WRITTEN REQUEST.
Print exactly what lies from the line with "Write a three.js" down to the line with "const CEIL_POWER = 30, SPOT_POWER", counting both of those lines, but not the pictures.

DATASET ENTRIES.

__________________________________________________

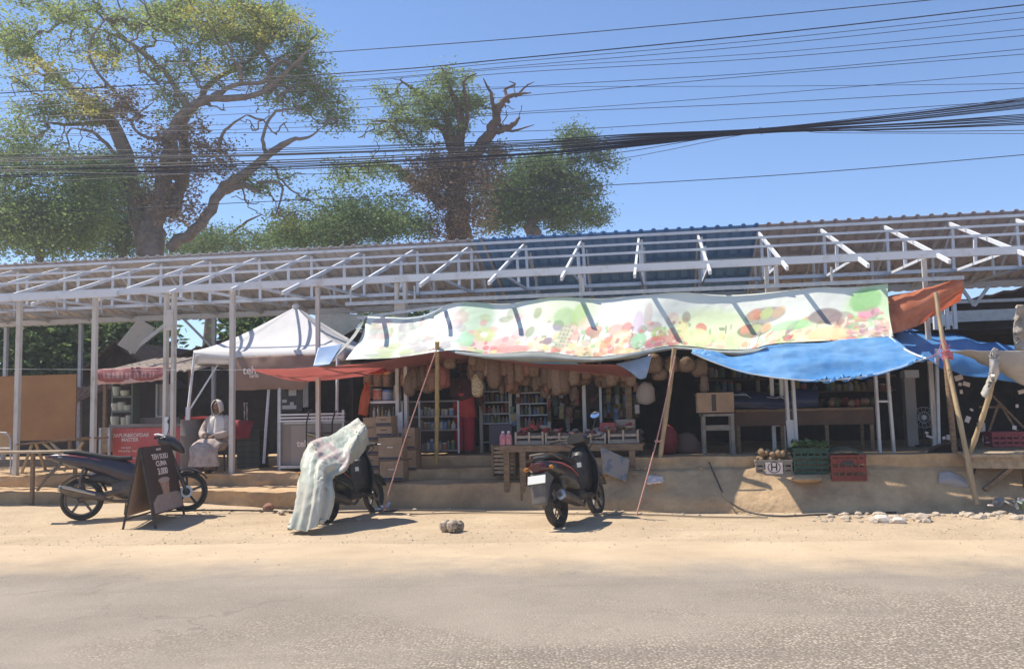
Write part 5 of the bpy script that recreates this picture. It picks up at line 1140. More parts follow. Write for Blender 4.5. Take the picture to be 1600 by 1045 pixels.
for i, (x, y, h, r) in enumerate(((181, 642, .16, .09), (190, 642, .18, .08), (200, 642, .12, .09), (180, 667, .22, .09), (194, 667, .2, .07), (201, 667, .24, .06), (182, 619, .2, .08), (196, 619, .12, .1))):
    p = D(x, y, 2.98); mb = MB(); mb.lathe([(r*.8, 0), (r, h*.6), (r, h), (r*.9, h), (r*.85, h*.5)], p, n=14); tag(mb.build('food_container', mat('pale_green_plastic', (.45, .47, .38), rough=.5), smooth=True), 'pale container stored in the food stall cabinet', 'container', GB)
ws = thing('wooden_stand', 'pale wooden stand beside the red counter front', 'stand', D(165, 735, 2.2)); ws.location.z = .5
mb = MB(); mb.pbox(156, 668, 174, 706, 2.15, 2.2); mb.build('panel', m_wood2, ws)
for x in (158, 172): mb = MB(); u = UX(x, 2.1); mb.fbox(u-.02, u+.02, 2.08, 2.12, .5, D(160, 668, 2.1).z); mb.build('leg', m_steel, ws)

# white tent
m_tent = mat('white_tent_cloth', (.74, .72, .71), (.68, .66, .66), scale=3, rough=.75, trans=.2)
m_tbrown = mat('brown_tent_wall', (.36, .23, .18), (.31, .20, .15), scale=3, rough=.8, trans=.2)
tn = thing('market_tent', 'white peaked canopy tent with brown front valance and folding poles', 'tent', D(420, 735, 3.0)); tn.location.z = .5
ul, ur = UX(303, 1.7, 545), UX(538, 1.7, 545); zt = D(420, 545, 1.7).z; d0, d1 = 1.7, 4.4; um, dm = (ul+ur)/2, 3.05
apex = D(462, 479, 3.05)
cs = [L(ul, d0, zt+.02), L(ur, d0, zt), L(ur, d1, zt), L(ul, d1, zt)]
mb = MB(); n = 14
for k in range(4):
    a, b = cs[k], cs[(k+1) % 4]; rows = []
    for i in range(n+1):
        t = i/n; t2 = t**1.35
        rows.append([a.lerp(b, j/n).lerp(apex, t2)+V((0, 0, -.16*math.sin(math.pi*t)*(1 if 0 < j < n else .6))) + V((0, 0, -.05*math.sin(math.pi*j/n)*(1-t))) for j in range(n+1)])
    mb.grid(rows)
mb.ell(apex+V((0, 0, .0)), (.07, .07, .06)); mb.build('canopy', m_tent, tn, smooth=True, angle=60, fixn=False, solid=.003)
mb = MB()
for k in range(4):
    a, b = cs[k], cs[(k+1) % 4]; mb.grid([[a.lerp(b, j/20)+V((0, 0, .0-.05*math.sin(math.pi*j/20)))+(ED*-.012 if k == 0 else V((0, 0, 0))) for j in range(21)], [a.lerp(b, j/20)+V((0, 0, -.27+.01*math.sin(j)))+(ED*-.03 if k == 0 else V((0, 0, 0))) for j in range(21)]])
mb.build('valance', m_tent, tn, smooth=True, fixn=False, solid=.003)
cloth('front_wall', [[D(358, 559, 1.66), D(400, 556, 1.66), D(450, 554, 1.66), D(500, 553, 1.66)], [D(357, 583, 1.62), D(400, 584, 1.6), D(450, 582, 1.6), D(498, 580, 1.62)], [D(360, 610, 1.66), D(400, 609, 1.64), D(430, 608, 1.64), D(470, 609, 1.66)]], 30, 14, m_tbrown, parent=tn, wr=.03, wscale=3)
add_text(None, 'teh', .20, m_let, tn, D(390, 579, 1.57), RTXT); add_text(None, 'tarik', .10, m_let, tn, D(397, 587, 1.57), RTXT)
for pts in ([D(304, 552, 1.62), D(295, 630, 1.6), D(286, 704, 1.6)], [D(420, 606, 1.75), D(416, 660, 1.75), D(412, 724, 1.75)], [D(436, 606, 1.8), D(435, 732, 1.8)], [D(527, 560, 1.6), D(526, 680, 1.6)], [D(334, 560, 4.3), D(334, 690, 4.3)]):
    mb = MB(); mb.tube(pts, .026, n=4); mb.build('pole', m_white, tn)
mb = MB(); mb.bar(D(345, 562, 1.9), D(295, 642, 1.6), .03, .03); mb.bar(D(303, 552, 1.62), D(362, 558, 1.64), .03, .03); mb.build('brace', m_white, tn)
mb = MB(); mb.pbox(290, 636, 296, 656, 1.5, 1.53); mb.build('corner_tag', m_white, tn)

# barrel, red trays, crates behind the seated woman
mb = MB(); c = D(300, 735, 1.75); c.z = .5; mb.lathe([(.02, 0), (.21, 0), (.21, .3), (.215, .31), (.21, .32), (.21, .64), (.215, .65), (.21, .66), (.21, .93), (.215, .95), (.02, .95)], c, n=24)
tag(mb.build('barrel', mat('grey_drum', (.16, .14, .135), (.12, .105, .10), scale=3, rough=.7), smooth=True), 'tall grey drum standing behind the seated woman', 'barrel')
mb = MB(); mb.box(c+V((.18, .0, .975)), (.5, .4, .045), FM); tag(mb.build('tray', mat('red_plastic', (.55, .06, .05), rough=.5), bevel=.01), 'red tray lying on top of the grey drum', 'tray')
cloth('red_cloth', [[D(366, 656, 2.6), D(398, 657, 2.6)], [D(366, 658, 2.2), D(395, 660, 2.2)], [D(364, 686, 2.1), D(390, 684, 2.15)]], 14, 12, mat('red_cloth', (.34, .04, .05), (.28, .03, .04), scale=5), 'red cloth hanging over a table behind the post', 'cloth', wr=.03)
for i in range(7):
    mb = MB(); zb = .5+.105*i; u = UX(394, 2.4); mb.fbox(u-.26, u+.2, 2.3, 2.7, zb, zb+.10); mb.fbox(u-.27, u+.21, 2.285, 2.71, zb+.075, zb+.098)
    tag(mb.build('bottle_crate', mat('grey_green_crate', (.12, .125, .10), (.09, .09, .08), scale=6), bevel=.005), 'grey green crate in the low stack under the tent', 'crate', 'stacked crates under the tent')
hang = thing('bead_curtain', 'hanging string of small packets inside the tent', 'packets', D(384, 657, 3.2))
for k in range(2):
    mb = MB()
    for j in range(9): mb.box(D(382+k*4, 630+j*3.4, 3.2), (.03, .01, .035), Matrix.Rotation(j*.7+k, 3, 'Z'))
    mb.build('packet_string', m_let, hang)
# drinks cart
dc = thing('drinks_cart', 'grey drinks cart with slatted white rails and pale lettering', 'cart', D(486, 735, 1.5)); dc.location.z = .5
m_cart = mat('grey_cart_panel', (.24, .21, .185), (.21, .18, .16), scale=2, rough=.6)
mb = MB(); mb.pbox(438, 662, 536, 728, 1.5, 1.54); fbk = mb.build('front_panel', m_cart, dc)
mb = MB(); mb.pbox(455, 664, 500, 726, 1.494, 1.499); mb.build('pale_panel', mat('pale_cart_panel', (.30, .265, .24), rough=.5), fbk)
for y in (647, 652, 657): mb = MB(); mb.pbox(437, y-1.3, 538, y+1.3, 1.42, 1.47); mb.build('rail', m_white, dc)
mb = MB(); mb.pbox(436, 727, 538, 731, 1.4, 1.9); mb.build('bottom_shelf', m_steel, dc)
mb = MB(); mb.fbox(UX(436, 1.5), UX(538, 1.5), 1.5, 2.1, D(486, 660, 1.5).z-.02, D(486, 660, 1.5).z+.01); mb.build('counter_top', m_steel, dc)
for x in (437, 499, 536): mb = MB(); u = UX(x, 1.46); mb.fbox(u-.02, u+.02, 1.45, 1.49, .5, D(x, 640 if x > 440 else 606, 1.46).z); mb.build('post', m_steel, dc)
mb = MB(); mb.fbox(UX(440, 2.0), UX(536, 2.0), 2.1, 2.14, .52, 1.38); mb.build('rear_panel', m_cart, dc)
add_text(None, 'teh', .17, m_let, dc, D(473, 693, 1.492), RTXT)
bd = thing('menu_board', 'black menu board with white paper standing on the drinks cart', 'menu board', D(460, 641, 1.8))
mb = MB(); mb.pbox(440, 586, 472, 642, 1.8, 1.83); mb.build('board', m_black, bd)
for x0, y0, x1, y1 in ((451, 608, 463, 618), (441, 633, 463, 639), (453, 628, 459, 633), (441, 624, 448, 629)): mb = MB(); mb.pbox(x0, y0, x1, y1, 1.792, 1.797); mb.build('paper', mat('grey_paper', (.42, .41, .40), rough=.8), bd)
mb = MB(); mb.pbox(471, 588, 481, 636, 2.3, 2.34); tag(mb.build('white_sheet', m_white), 'tall pale board behind the black menu board', 'board')
for i, x in enumerate((505, 511, 517, 523, 530, 534, 488, 492)):
    p = D(x, 646, 1.75); p.z = D(486, 660, 1.5).z+.012; mb = MB(); mb.lathe([(.028, 0), (.035, .09), (.03, .1), (.03, .09)], p, n=10); tag(mb.build('cup', mat('clear_cup', (.6, .58, .54), rough=.3), smooth=True), 'pale drinking cup on the drinks cart counter', 'cup', 'cups on the drinks cart')
ht = thing('hand_trolley', 'dark tubular frame chair with mesh seat in front of the drinks cart', 'chair', D(502, 735, 1.2)); ht.location.z = .5
mb = MB(); mb.tube([D(478, 738, 1.2), D(479, 660, 1.2), D(483, 642, 1.22), D(488, 640, 1.24)], .014, n=8); mb.tube([D(518, 738, 1.2), D(519, 660, 1.2), D(523, 644, 1.22), D(527, 642, 1.24)], .014, n=8); mb.tube([D(479, 676, 1.2), D(519, 676, 1.2)], .013); mb.build('frame', m_black, ht, smooth=True)
mb = MB(); mb.grid(surf([[D(480, 677, 1.18), D(500, 683, 1.1), D(519, 678, 1.18)], [D(480, 680, 1.5), D(500, 685, 1.5), D(519, 680, 1.5)]], 8, 6)); mb.build('seat', mat('olive_mesh', (.22, .2, .13), rough=.8), ht, smooth=True, solid=.01, fixn=False)

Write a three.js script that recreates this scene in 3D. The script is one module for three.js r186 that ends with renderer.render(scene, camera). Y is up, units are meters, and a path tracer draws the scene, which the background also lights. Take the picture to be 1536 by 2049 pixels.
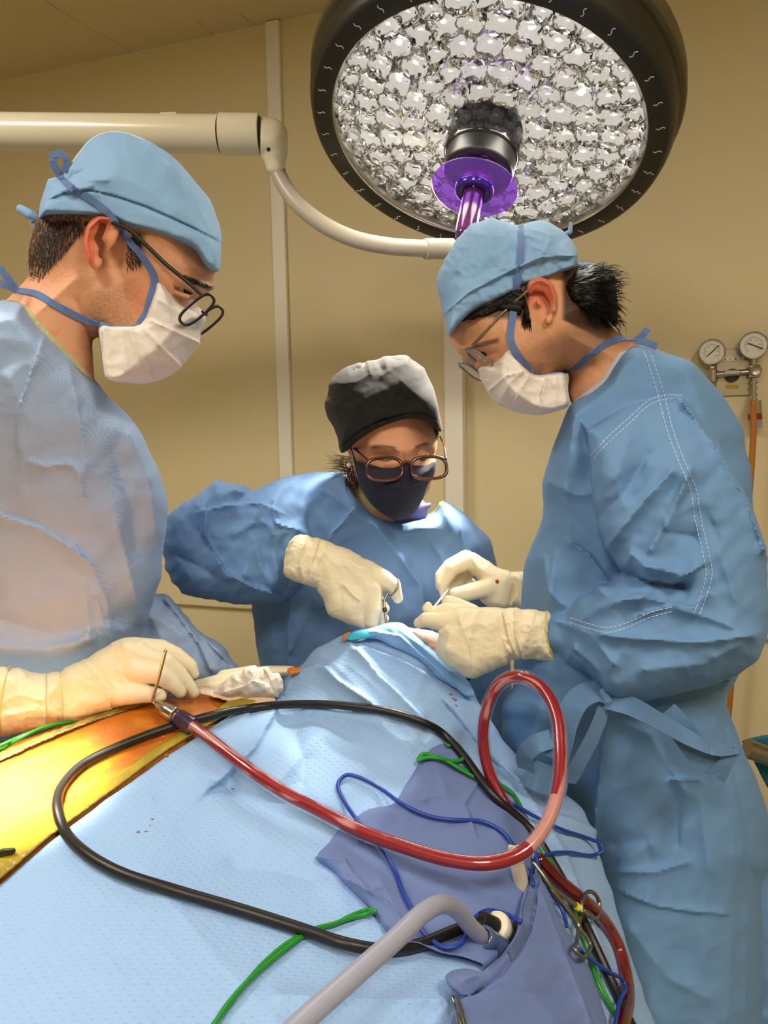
import * as THREE from 'three';
import { mergeGeometries, toCreasedNormals } from 'three/addons/utils/BufferGeometryUtils.js';
import { RoundedBoxGeometry } from 'three/addons/geometries/RoundedBoxGeometry.js';
import { ImprovedNoise } from 'three/addons/math/ImprovedNoise.js';
import { RectAreaLightUniformsLib } from 'three/addons/lights/RectAreaLightUniformsLib.js';
RectAreaLightUniformsLib.init();

// ---------------------------------------------------------------- camera, light levels, exposure
const IW = 1536, IH = 2049, FOC = 1480;
const scene = new THREE.Scene();
const camera = new THREE.PerspectiveCamera(2 * Math.atan(IH / 2 / FOC) * 180 / Math.PI, IW / IH, 0.05, 30);
camera.position.set(0, 1.5, 0);
camera.rotation.order = 'YXZ';
camera.rotation.set(-6 * Math.PI / 180, 0, -0.018);
camera.updateMatrixWorld(true);
scene.background = new THREE.Color(0x000000);
const renderer = new THREE.WebGLRenderer();
renderer.toneMapping = THREE.LinearToneMapping;
renderer.toneMappingExposure = 0.95;
renderer.shadowMap.enabled = true;
const CEIL_POWER = 30, SPOT_POWER = 9, SPOT2_POWER = 32, FACE_POWER = 18, WARM = 0xfff4e6;

// ---------------------------------------------------------------- small tools
const V = (x, y, z) => new THREE.Vector3(x, y, z);
const clamp = (x, a, b) => Math.min(b, Math.max(a, x)), lerp = (a, b, t) => a + (b - a) * t;
const sstep = (a, b, x) => { const t = clamp((x - a) / (b - a), 0, 1); return t * t * (3 - 2 * t); };
let seed = 7;
const DBG = new Set();
const rnd = (a = 0, b = 1) => { seed = (seed * 1664525 + 1013904223) >>> 0; return a + (b - a) * seed / 4294967296; };
const NZ = new ImprovedNoise(), noise = (x, y, z = 0.37) => NZ.noise(x, y, z);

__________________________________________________

FINISHED ANSWER.
Write a three.js script that recreates this scene in 3D. The script is one module for three.js r186 that ends with renderer.render(scene, camera). Y is up, units are meters, and a path tracer draws the scene, which the background also lights. Take the picture to be 1536 by 2049 pixels.
import * as THREE from 'three';
import { mergeGeometries, toCreasedNormals } from 'three/addons/utils/BufferGeometryUtils.js';
import { RoundedBoxGeometry } from 'three/addons/geometries/RoundedBoxGeometry.js';
import { ImprovedNoise } from 'three/addons/math/ImprovedNoise.js';
import { RectAreaLightUniformsLib } from 'three/addons/lights/RectAreaLightUniformsLib.js';
RectAreaLightUniformsLib.init();

// ---------------------------------------------------------------- camera, light levels, exposure
const IW = 1536, IH = 2049, FOC = 1480;
const scene = new THREE.Scene();
const camera = new THREE.PerspectiveCamera(2 * Math.atan(IH / 2 / FOC) * 180 / Math.PI, IW / IH, 0.05, 30);
camera.position.set(0, 1.5, 0);
camera.rotation.order = 'YXZ';
camera.rotation.set(-6 * Math.PI / 180, 0, -0.018);
camera.updateMatrixWorld(true);
scene.background = new THREE.Color(0x000000);
const renderer = new THREE.WebGLRenderer();
renderer.toneMapping = THREE.LinearToneMapping;
renderer.toneMappingExposure = 0.95;
renderer.shadowMap.enabled = true;
const CEIL_POWER = 30, SPOT_POWER = 9, SPOT2_POWER = 32, FACE_POWER = 18, WARM = 0xfff4e6;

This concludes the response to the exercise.